If we start with an arbitrary $C^\infty$ function on $[0,1]$ and then switch to definition (1) for $x>1$, we must make sure that $G$ is $C^\infty$ at $x=1$, i.e. the the left and right hand derivatives of every order match up at this point.

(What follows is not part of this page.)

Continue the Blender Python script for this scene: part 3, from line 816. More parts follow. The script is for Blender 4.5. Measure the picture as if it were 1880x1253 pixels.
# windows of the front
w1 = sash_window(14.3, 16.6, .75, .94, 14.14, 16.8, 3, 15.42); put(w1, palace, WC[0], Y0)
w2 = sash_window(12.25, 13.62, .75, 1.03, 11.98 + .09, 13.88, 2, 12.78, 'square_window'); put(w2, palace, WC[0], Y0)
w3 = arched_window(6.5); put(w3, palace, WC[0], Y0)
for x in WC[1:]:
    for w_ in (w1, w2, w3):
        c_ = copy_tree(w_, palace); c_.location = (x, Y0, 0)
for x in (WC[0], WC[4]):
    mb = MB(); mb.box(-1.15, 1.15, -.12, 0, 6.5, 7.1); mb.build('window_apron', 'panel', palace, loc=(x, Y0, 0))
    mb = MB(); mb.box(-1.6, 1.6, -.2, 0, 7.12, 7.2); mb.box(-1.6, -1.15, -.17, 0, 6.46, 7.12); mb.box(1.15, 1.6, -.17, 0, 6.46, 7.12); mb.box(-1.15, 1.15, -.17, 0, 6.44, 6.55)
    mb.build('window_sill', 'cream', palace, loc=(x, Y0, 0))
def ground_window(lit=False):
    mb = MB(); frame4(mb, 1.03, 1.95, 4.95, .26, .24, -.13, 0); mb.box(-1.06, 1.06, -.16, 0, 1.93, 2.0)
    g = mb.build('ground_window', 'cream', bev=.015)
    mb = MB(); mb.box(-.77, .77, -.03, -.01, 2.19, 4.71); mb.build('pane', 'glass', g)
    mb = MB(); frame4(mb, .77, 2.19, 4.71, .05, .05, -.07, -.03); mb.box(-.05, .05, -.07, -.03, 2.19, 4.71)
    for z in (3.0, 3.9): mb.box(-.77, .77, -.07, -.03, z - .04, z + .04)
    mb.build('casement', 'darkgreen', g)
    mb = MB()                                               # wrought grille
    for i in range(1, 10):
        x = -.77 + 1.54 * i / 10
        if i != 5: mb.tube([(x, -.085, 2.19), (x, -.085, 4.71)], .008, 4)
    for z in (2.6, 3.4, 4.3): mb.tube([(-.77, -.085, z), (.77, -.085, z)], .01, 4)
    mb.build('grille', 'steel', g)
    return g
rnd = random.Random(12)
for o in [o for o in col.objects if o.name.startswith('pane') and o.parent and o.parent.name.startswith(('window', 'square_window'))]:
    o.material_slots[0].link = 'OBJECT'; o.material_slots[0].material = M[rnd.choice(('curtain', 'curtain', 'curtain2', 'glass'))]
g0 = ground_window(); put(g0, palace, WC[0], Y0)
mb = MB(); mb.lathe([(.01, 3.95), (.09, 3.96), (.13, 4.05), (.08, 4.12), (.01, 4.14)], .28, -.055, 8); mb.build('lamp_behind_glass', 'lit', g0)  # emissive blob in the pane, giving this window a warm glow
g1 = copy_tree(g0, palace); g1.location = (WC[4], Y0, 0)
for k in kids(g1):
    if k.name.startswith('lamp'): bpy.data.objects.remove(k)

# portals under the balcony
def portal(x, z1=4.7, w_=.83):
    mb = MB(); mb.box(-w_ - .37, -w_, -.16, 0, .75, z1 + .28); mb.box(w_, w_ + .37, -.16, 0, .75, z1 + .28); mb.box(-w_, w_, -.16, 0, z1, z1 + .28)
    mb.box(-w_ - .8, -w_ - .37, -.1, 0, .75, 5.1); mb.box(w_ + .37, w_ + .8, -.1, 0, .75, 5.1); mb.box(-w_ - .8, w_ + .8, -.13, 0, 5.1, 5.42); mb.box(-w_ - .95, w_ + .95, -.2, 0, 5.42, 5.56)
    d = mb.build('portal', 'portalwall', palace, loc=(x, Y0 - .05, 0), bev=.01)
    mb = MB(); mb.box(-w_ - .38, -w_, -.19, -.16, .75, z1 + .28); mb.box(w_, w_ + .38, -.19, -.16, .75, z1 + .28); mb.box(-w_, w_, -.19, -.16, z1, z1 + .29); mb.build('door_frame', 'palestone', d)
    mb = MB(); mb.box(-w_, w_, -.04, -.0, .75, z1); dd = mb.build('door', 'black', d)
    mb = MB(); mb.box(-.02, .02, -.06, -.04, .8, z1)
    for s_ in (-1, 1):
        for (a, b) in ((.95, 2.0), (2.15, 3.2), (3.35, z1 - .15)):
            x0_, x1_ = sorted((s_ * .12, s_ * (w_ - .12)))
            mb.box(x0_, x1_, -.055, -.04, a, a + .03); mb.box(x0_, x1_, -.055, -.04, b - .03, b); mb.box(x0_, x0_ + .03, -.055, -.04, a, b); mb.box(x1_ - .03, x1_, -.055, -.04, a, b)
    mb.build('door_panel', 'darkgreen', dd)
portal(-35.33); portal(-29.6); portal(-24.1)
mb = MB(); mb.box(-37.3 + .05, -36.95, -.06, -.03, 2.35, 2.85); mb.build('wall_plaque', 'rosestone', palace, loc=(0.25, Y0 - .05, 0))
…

For the second obstacle, repeatedly differentiating the equation $G(x+1)=2^{-x}G\,'(x)$ gives the sequence of equations
$$
G^{(n)}(x+1) \;=\; \sum_{i=0}^n \binom{n}{i}(-\log 2)^{n-i}\,2^{-x}\, G^{(i+1)}(x)
$$
and plugging in $x=0$ yields
$$
G^{(n)}(1) \;=\; \sum_{i=0}^n \binom{n}{i}(-\log 2)^{n-i}\, G^{(i+1)}(0).
$$
These are the boundary conditions that $G$ must satisfy on the interval $[0,1]$, but it is not hard to find $C^\infty$ functions that satisfy these, e.g. any bump function that satisfies
$$
G^{(n)}(0) = G^{(n)}(1) = 0\;\;\text{ for all }n\geq 1
\qquad\text{and}\qquad
G(1)=0.
$$
The Limit as $x\to-\infty$
For negative values of $x$, the function $G(x)$ is defined by the integral equation
$$
G(x) = G(0) - \int_{x+1}^1 2^{u-1} G(u)\,du\tag*{(2)}
$$
If we assume that $G(x)\geq 0$ for $x\in [0,1]$ and, say, that
$$
\int_0^1 2^{u-1} G(u)\,du \;<\; \frac{G(0)}{10}
$$
then $\frac{9}{10}G(0) \leq G(x) \leq G(0)$ for all $x\in[-1,0]$. It follows recursively that
$$
G(0) \;\geq\; G(x) \;\geq\; \left(\frac{9}{10} - \frac{1}{\log 4}\right)G(0) \;>\; 0
$$
for all $x<-1$, since
\begin{align*}
G(x) \;&=\; G(0)-\int_{x+1}^1 2^{u-1}G(u)\,du \\
&=\; G(0) - \int_0^1 2^{u-1}G(u)\,du - \int_{x+1}^0 2^{u-1}G(u)\,du \\
&\geq\; G(0) - \frac{G(0)}{10} - \int_{-\infty}^0 2^{u-1}G(0)\,du \\
&=\; \left(\frac{9}{10} - \frac{1}{\log 4}\right)G(0).
\end{align*}
Then $G$ is monotone on $(-\infty,0)$, so $\displaystyle\lim_{x\to-\infty} G(x)$ exists and is positive. Scaling $G$ linearly, we can arrange for this limit to be $1$.